Job –
Repeat exactly the lines that run from the one containing "T = lambda r, g, b: tuple(x*t" to the end of the data, and leave out all others.

Data section –
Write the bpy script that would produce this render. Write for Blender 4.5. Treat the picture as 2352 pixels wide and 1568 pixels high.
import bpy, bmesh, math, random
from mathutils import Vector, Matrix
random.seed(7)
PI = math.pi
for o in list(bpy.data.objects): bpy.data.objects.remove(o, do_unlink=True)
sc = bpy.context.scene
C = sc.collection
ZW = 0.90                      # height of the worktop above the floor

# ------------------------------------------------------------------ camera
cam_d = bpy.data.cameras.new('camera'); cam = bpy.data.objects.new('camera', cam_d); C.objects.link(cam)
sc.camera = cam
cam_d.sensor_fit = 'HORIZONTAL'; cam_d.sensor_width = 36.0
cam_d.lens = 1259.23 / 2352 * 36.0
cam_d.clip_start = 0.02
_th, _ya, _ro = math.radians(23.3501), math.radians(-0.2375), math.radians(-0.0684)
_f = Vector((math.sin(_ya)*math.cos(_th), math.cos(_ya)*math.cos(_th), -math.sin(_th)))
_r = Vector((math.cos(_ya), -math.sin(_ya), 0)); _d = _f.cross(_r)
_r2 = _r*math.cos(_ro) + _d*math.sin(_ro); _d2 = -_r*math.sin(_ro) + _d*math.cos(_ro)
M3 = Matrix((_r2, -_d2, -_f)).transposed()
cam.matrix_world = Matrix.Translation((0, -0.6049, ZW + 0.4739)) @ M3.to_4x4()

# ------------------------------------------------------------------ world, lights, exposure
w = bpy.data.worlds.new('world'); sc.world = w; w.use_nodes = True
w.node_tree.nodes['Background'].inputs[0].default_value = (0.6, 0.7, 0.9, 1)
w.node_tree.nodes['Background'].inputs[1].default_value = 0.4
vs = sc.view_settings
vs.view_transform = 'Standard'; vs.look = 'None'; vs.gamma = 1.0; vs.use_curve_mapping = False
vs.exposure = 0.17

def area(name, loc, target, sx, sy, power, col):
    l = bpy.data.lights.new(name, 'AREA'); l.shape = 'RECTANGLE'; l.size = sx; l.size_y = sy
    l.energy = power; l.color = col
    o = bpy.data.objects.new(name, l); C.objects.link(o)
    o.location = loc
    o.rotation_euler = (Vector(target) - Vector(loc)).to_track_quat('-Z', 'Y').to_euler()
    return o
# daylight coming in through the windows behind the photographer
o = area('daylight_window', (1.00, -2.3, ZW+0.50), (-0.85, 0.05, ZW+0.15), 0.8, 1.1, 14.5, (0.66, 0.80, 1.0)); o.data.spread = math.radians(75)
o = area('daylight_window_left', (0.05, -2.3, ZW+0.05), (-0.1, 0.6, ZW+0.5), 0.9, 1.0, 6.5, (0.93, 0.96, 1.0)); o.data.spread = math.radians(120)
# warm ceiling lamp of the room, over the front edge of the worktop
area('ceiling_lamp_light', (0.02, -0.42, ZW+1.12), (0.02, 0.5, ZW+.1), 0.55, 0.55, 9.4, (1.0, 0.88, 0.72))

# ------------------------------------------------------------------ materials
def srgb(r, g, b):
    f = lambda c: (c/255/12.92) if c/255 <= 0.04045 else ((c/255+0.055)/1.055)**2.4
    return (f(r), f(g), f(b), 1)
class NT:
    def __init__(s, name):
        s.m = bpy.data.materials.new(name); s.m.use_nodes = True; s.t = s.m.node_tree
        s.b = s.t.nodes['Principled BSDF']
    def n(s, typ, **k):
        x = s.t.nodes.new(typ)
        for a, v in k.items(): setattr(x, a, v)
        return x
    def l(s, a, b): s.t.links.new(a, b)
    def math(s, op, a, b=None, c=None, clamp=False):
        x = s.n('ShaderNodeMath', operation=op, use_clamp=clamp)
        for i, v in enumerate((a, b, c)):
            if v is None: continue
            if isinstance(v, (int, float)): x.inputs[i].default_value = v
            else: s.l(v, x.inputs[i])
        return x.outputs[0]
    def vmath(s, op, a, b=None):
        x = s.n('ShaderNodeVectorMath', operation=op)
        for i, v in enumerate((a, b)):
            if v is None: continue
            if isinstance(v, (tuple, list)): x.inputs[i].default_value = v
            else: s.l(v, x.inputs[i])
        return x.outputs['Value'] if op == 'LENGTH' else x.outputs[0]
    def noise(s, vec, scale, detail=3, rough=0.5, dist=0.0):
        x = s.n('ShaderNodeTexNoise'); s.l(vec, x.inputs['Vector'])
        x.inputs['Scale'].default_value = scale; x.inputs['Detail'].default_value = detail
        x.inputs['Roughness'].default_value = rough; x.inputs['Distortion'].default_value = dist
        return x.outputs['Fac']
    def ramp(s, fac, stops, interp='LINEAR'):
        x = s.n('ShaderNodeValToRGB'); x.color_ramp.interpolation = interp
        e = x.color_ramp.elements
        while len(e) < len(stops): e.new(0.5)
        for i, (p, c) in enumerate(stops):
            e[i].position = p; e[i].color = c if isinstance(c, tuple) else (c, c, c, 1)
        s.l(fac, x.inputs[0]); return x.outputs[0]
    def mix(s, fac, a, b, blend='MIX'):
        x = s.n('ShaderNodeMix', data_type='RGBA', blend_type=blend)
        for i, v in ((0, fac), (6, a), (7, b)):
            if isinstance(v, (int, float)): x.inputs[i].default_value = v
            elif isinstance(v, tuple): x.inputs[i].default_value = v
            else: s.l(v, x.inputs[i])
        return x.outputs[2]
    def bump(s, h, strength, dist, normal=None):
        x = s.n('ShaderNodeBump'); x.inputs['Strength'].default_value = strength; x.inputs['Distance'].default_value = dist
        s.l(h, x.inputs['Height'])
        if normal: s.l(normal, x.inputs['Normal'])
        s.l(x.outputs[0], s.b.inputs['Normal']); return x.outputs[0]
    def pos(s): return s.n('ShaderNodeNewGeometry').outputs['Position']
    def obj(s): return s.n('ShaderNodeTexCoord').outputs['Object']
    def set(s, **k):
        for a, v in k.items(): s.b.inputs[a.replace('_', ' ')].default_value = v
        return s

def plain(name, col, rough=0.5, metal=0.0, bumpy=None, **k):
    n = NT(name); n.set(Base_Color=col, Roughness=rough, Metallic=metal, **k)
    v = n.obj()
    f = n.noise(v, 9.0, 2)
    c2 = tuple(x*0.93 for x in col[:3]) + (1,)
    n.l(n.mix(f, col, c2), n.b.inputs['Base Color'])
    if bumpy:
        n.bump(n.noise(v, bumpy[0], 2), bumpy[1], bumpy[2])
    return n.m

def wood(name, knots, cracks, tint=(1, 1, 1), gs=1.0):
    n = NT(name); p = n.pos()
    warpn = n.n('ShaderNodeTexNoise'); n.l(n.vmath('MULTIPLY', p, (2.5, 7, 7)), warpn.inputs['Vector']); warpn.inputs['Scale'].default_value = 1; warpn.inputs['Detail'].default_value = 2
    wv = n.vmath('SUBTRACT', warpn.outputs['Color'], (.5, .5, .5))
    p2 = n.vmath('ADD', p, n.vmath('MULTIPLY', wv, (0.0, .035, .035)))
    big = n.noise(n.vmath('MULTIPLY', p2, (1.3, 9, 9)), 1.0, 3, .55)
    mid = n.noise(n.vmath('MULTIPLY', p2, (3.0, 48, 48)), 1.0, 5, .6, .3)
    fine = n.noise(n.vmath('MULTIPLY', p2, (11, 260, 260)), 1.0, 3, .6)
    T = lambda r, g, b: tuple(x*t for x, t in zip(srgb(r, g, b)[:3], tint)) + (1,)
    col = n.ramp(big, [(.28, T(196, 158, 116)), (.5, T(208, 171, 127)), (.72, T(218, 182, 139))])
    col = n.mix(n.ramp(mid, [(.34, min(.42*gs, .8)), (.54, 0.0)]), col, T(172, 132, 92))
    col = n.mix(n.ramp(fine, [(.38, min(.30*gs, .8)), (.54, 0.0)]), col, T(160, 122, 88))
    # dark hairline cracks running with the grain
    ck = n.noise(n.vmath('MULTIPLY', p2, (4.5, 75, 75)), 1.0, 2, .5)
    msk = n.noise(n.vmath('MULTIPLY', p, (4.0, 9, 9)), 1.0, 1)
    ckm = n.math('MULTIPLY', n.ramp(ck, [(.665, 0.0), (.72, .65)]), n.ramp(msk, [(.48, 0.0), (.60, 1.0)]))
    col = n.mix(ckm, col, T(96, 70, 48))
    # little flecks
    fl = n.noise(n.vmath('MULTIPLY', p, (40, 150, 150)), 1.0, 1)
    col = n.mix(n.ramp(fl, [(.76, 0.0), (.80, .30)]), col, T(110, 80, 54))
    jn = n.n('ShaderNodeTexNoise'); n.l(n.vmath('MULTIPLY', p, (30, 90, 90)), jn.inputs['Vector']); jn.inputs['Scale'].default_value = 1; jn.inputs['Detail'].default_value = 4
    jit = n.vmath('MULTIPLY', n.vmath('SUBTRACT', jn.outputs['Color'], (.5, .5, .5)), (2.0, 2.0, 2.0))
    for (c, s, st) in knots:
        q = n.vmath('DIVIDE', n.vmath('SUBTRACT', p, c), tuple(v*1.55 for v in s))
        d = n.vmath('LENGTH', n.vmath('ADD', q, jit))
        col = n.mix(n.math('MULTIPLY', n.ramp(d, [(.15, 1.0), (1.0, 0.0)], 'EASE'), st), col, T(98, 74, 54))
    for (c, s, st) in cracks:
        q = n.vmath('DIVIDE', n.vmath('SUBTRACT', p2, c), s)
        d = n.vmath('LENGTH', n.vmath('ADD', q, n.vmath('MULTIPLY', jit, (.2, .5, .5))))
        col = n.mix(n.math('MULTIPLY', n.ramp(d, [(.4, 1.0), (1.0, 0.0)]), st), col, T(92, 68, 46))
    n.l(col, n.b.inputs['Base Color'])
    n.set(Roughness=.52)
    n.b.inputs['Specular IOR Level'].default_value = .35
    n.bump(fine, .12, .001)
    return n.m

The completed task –
    T = lambda r, g, b: tuple(x*t for x, t in zip(srgb(r, g, b)[:3], tint)) + (1,)
    col = n.ramp(big, [(.28, T(196, 158, 116)), (.5, T(208, 171, 127)), (.72, T(218, 182, 139))])
    col = n.mix(n.ramp(mid, [(.34, min(.42*gs, .8)), (.54, 0.0)]), col, T(172, 132, 92))
    col = n.mix(n.ramp(fine, [(.38, min(.30*gs, .8)), (.54, 0.0)]), col, T(160, 122, 88))
    # dark hairline cracks running with the grain
    ck = n.noise(n.vmath('MULTIPLY', p2, (4.5, 75, 75)), 1.0, 2, .5)
    msk = n.noise(n.vmath('MULTIPLY', p, (4.0, 9, 9)), 1.0, 1)
    ckm = n.math('MULTIPLY', n.ramp(ck, [(.665, 0.0), (.72, .65)]), n.ramp(msk, [(.48, 0.0), (.60, 1.0)]))
    col = n.mix(ckm, col, T(96, 70, 48))
    # little flecks
    fl = n.noise(n.vmath('MULTIPLY', p, (40, 150, 150)), 1.0, 1)
    col = n.mix(n.ramp(fl, [(.76, 0.0), (.80, .30)]), col, T(110, 80, 54))
    jn = n.n('ShaderNodeTexNoise'); n.l(n.vmath('MULTIPLY', p, (30, 90, 90)), jn.inputs['Vector']); jn.inputs['Scale'].default_value = 1; jn.inputs['Detail'].default_value = 4
    jit = n.vmath('MULTIPLY', n.vmath('SUBTRACT', jn.outputs['Color'], (.5, .5, .5)), (2.0, 2.0, 2.0))
    for (c, s, st) in knots:
        q = n.vmath('DIVIDE', n.vmath('SUBTRACT', p, c), tuple(v*1.55 for v in s))
        d = n.vmath('LENGTH', n.vmath('ADD', q, jit))
        col = n.mix(n.math('MULTIPLY', n.ramp(d, [(.15, 1.0), (1.0, 0.0)], 'EASE'), st), col, T(98, 74, 54))
    for (c, s, st) in cracks:
        q = n.vmath('DIVIDE', n.vmath('SUBTRACT', p2, c), s)
        d = n.vmath('LENGTH', n.vmath('ADD', q, n.vmath('MULTIPLY', jit, (.2, .5, .5))))
        col = n.mix(n.math('MULTIPLY', n.ramp(d, [(.4, 1.0), (1.0, 0.0)]), st), col, T(92, 68, 46))
    n.l(col, n.b.inputs['Base Color'])
    n.set(Roughness=.52)
    n.b.inputs['Specular IOR Level'].default_value = .35
    n.bump(fine, .12, .001)
    return n.m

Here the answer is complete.